[START OF DATA SEGMENT]
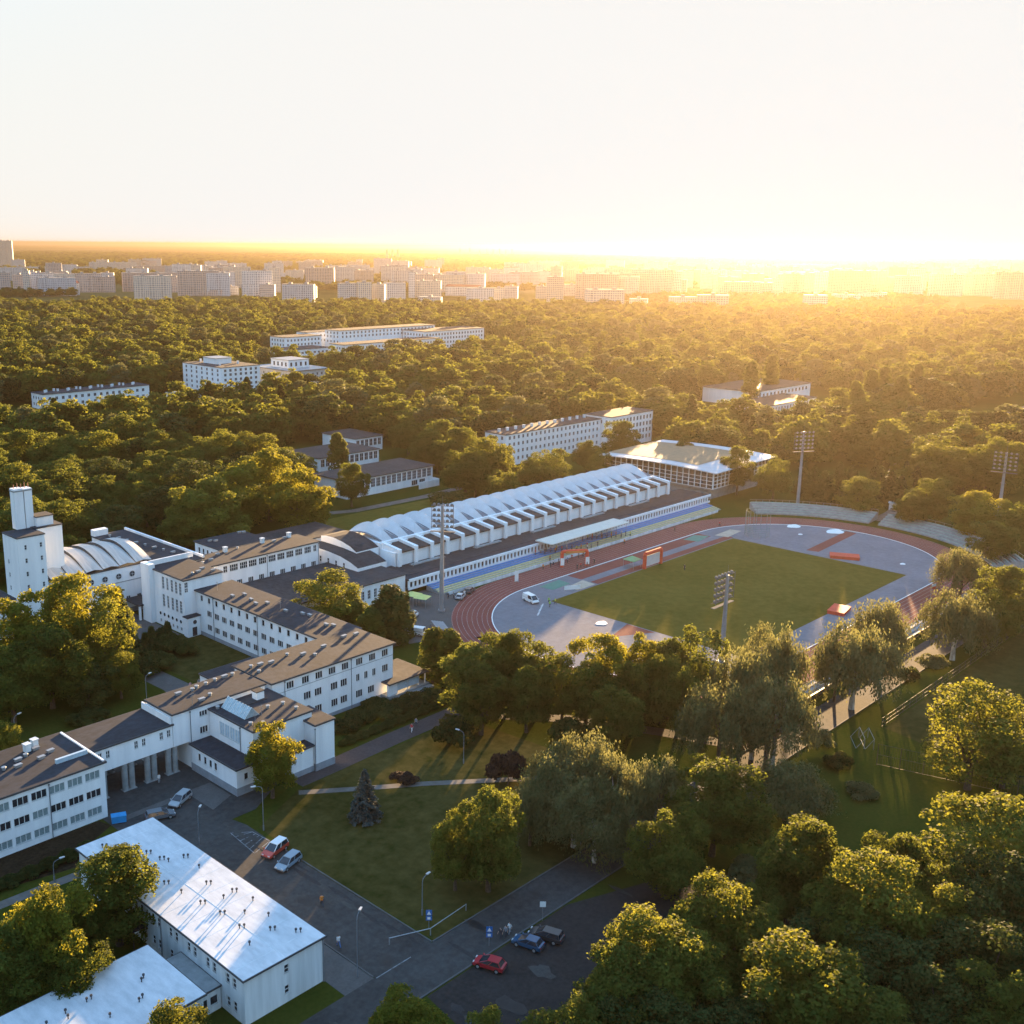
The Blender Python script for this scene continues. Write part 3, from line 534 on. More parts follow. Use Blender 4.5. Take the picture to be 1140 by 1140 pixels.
b = MB(); yprof(b, -4.5, 5.5, [(-12, 6.6), (-9, 7.6), (-5, 8.4), (0, 8.8), (6, 8.9), (9, 8.9)], 0, 1); b.build('wall', [WHITE, FELTB], s1)
b = MB(); yprof(b, .6, 8.6, [(-5.5, 8.6), (-3, 9.7), (0, 10.4), (4, 10.9), (7, 10.8), (9.1, 10.4)], 0, 1); b.build('upper_wall', [WHITE, FELTB], s1)
for k in range(4):
    f, pn = winmesh(.8, 1.6, 1, 2); o = link('window', f, s1, (-4.52, -6.5+3.2*k, 5.4), -math.pi/2); link('pane', pn[GLASS.name], o)
# --- stand with terrace, colonnade and seats
st = thing('grandstand', 'long stand with a columned gallery and blue and yellow seat rows by the track', 'grandstand', (0, 54, 0))
b = MB(); b.box(-69.4, 76, 2.6, 12, 3.9, 4.2); b.box(-69.4, 76, 3.6, 12, 0, 3.9, 1); b.build('promenade', [FELTB, CONC], st)
b = MB(); b.box(-69.4, 76, -.6, 2.6, 3.85, 4.12); b.box(-69.4, 76, -.75, -.45, 3.55, 4.3, 1); b.build('gallery_roof', [FELT, WHITE], st)
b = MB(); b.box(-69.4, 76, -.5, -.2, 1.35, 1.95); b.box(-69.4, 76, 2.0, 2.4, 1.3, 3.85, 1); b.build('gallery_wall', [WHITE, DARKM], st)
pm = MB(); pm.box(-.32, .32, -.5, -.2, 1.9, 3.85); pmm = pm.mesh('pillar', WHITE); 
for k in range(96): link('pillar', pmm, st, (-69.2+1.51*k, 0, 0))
BLUE = mat('blue_seats', (.10, .24, .52), .6, .2, 3, scale2=9); YEL = mat('yellow_seats', (.55, .48, .26), .6, .25, 3, scale2=9); 
for k in range(6):
    b = MB(); y0 = -1.4-k*.95; zt = 1.25-.2*k; b.box(-63, 74, y0, y0+.93, 0, zt, 0); b.box(-63+(k % 2)*.3, 73.5, y0+.3, y0+.72, zt, zt+.28, 1); b.build('seat_row', [CONC, BLUE if k < 3 else YEL], st)
b = MB(); b.box(-62, 70, -7.4, -7.3, 0, .9); b.build('front_rail', WHITE2, st)
cn = thing('stand_canopy', 'thin cream canopy roof over the busy middle of the stand', 'canopy', (0, 51.6, 0))
b = MB(); b.prism([(-18, -3.6), (20, -3.6), (20, 2.6), (-18, 2.6)], 4.75, [5.0, 5.0, 5.1, 5.1]); b.build('roof', mat('cream_sheet', (.58, .55, .48), .6, .06), cn)
for k in range(8): b = MB(); b.tube((0, 0, .9), (0, 0, 4.76), .07, n=6); b.build('post', METAL, cn).location = (-17+5.1*k, -3.2, 0)
# --- glass hall at the far end
gh = thing('glass_hall', 'glass-fronted hall under a thin curved white roof beyond the far end of the stand', 'building', (100, 80, 0))
def gz(y): return 9.7+1.5*math.cos((y+2)/27*1.25)*.8
b = MB(); n_ = 14
for k in range(n_):
    ya, yb = -25+51*k/n_, -25+51*(k+1)/n_
    for z in (0, .35):
        q = [(-18.6, ya, gz(ya)+z), (25, ya, gz(ya)+z+.6), (25, yb, gz(yb)+z+.6), (-18.6, yb, gz(yb)+z)]; b.face(q if z else q[::-1], 0)
    b.face([(-18.6, ya, gz(ya)), (-18.6, ya, gz(ya)+.35), (-18.6, yb, gz(yb)+.35), (-18.6, yb, gz(yb))], 0)
    if 3 <= k < n_: q = [(-13, ya, gz(ya)+.55), (19, ya, gz(ya)+.95), (19, yb, gz(yb)+.95), (-13, yb, gz(yb)+.55)]; b.face(q, 1)
for y in (-25, 26): b.face([(-18.6, y, gz(y)), (25, y, gz(y)+.6), (25, y, gz(y)+.95), (-18.6, y, gz(y)+.35)], 0)
b.build('roof', [SHELL, mat('beige_roof', (.24, .18, .11), .8, .12)], gh)
b = MB(); b.box(-14.5, 24, -21, 24, 0, 4, 0); b.box(-15.6, 24, -22.4, 25, 3.4, 4, 0); b.build('base', CONC, gh)
b = MB(); b.prism([(-15.8, -22.3), (23.5, -22.3), (23.5, 24.8), (-15.8, 24.8)], 4, [gz(-22.3), gz(-22.3)+.5, gz(24.8)+.5, gz(24.8)]); b.build('glazing', GLASS, gh)
for k in range(20):
    y = -22.4+47.2*k/19; b = MB(); b.box(-16.1, -15.82, y-.13, y+.13, 4, gz(y)+.02); b.build('mullion', WHITE, gh)
for k in range(16):
    x = -15.6+2.6*k; b = MB(); b.box(x-.1, x+.1, -22.6, -22.32, 4, gz(-22.4)+.02); b.build('mullion', WHITE, gh)
for k in range(4): b = MB(); z = 4.05+1.35*k; b.box(-16.05, -15.83, -22.4, 24.9, z, z+.14); b.box(-15.8, 23.5, -22.55, -22.33, z, z+.14); b.build('transom', WHITE, gh)
# --- tower and second vaulted hall
tw = bld('tower', 'tall white tower with a twin-flue chimney rising behind the big yellow-green tree', 'tower', -154.9, -148.4, 90, 97.3, 23.7, S=[(-153.3+3.6*j, -152.7+3.6*j, 5.4+3.1*k, 6.5+3.1*k, 1, 2) for j in (0, 1) for k in range(6)], W=[(91.4+3.4*j, 92.1+3.4*j, 4.6+3.1*k, 5.6+3.1*k, 1, 2) for j in (1,) for k in range(5)], over=.12, th=.25)
b = MB(); b.box(0, 6.6, 0, 4.6, 0, 23.9, 0); b.box(-.15, 6.75, -.15, 4.75, 23.9, 24.15, 1); b.box(1, 5, .9, 4.6, 24.15, 26.3, 0); b.box(.85, 5.15, .75, 4.7, 26.3, 26.5, 2); b.build('stair_shaft', [WHITE, FELT, FELTB], tw).location = rel(tw, -148.35, 94.9, 0)
b = MB(); b.box(0, 2.1, 0, 2.2, 0, 9.4, 0); b.box(2.35, 4.2, 0, 2.2, 0, 9.2, 0); b.box(-.12, 4.3, -.1, 2.3, 8.7, 9.0, 1)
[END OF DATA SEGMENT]
Without any pictures, reproduce the lines from the first one in the material through the line that has "pm = MB(); pm.box(-.32, .32, -.5, -.2, 1.9, 3.85);", exactly as they appear.

The Blender Python script for this scene continues. Write part 3, from line 534 on. More parts follow. Use Blender 4.5. Take the picture to be 1140 by 1140 pixels.
b = MB(); yprof(b, -4.5, 5.5, [(-12, 6.6), (-9, 7.6), (-5, 8.4), (0, 8.8), (6, 8.9), (9, 8.9)], 0, 1); b.build('wall', [WHITE, FELTB], s1)
b = MB(); yprof(b, .6, 8.6, [(-5.5, 8.6), (-3, 9.7), (0, 10.4), (4, 10.9), (7, 10.8), (9.1, 10.4)], 0, 1); b.build('upper_wall', [WHITE, FELTB], s1)
for k in range(4):
    f, pn = winmesh(.8, 1.6, 1, 2); o = link('window', f, s1, (-4.52, -6.5+3.2*k, 5.4), -math.pi/2); link('pane', pn[GLASS.name], o)
# --- stand with terrace, colonnade and seats
st = thing('grandstand', 'long stand with a columned gallery and blue and yellow seat rows by the track', 'grandstand', (0, 54, 0))
b = MB(); b.box(-69.4, 76, 2.6, 12, 3.9, 4.2); b.box(-69.4, 76, 3.6, 12, 0, 3.9, 1); b.build('promenade', [FELTB, CONC], st)
b = MB(); b.box(-69.4, 76, -.6, 2.6, 3.85, 4.12); b.box(-69.4, 76, -.75, -.45, 3.55, 4.3, 1); b.build('gallery_roof', [FELT, WHITE], st)
b = MB(); b.box(-69.4, 76, -.5, -.2, 1.35, 1.95); b.box(-69.4, 76, 2.0, 2.4, 1.3, 3.85, 1); b.build('gallery_wall', [WHITE, DARKM], st)
pm = MB(); pm.box(-.32, .32, -.5, -.2, 1.9, 3.85); pmm = pm.mesh('pillar', WHITE); 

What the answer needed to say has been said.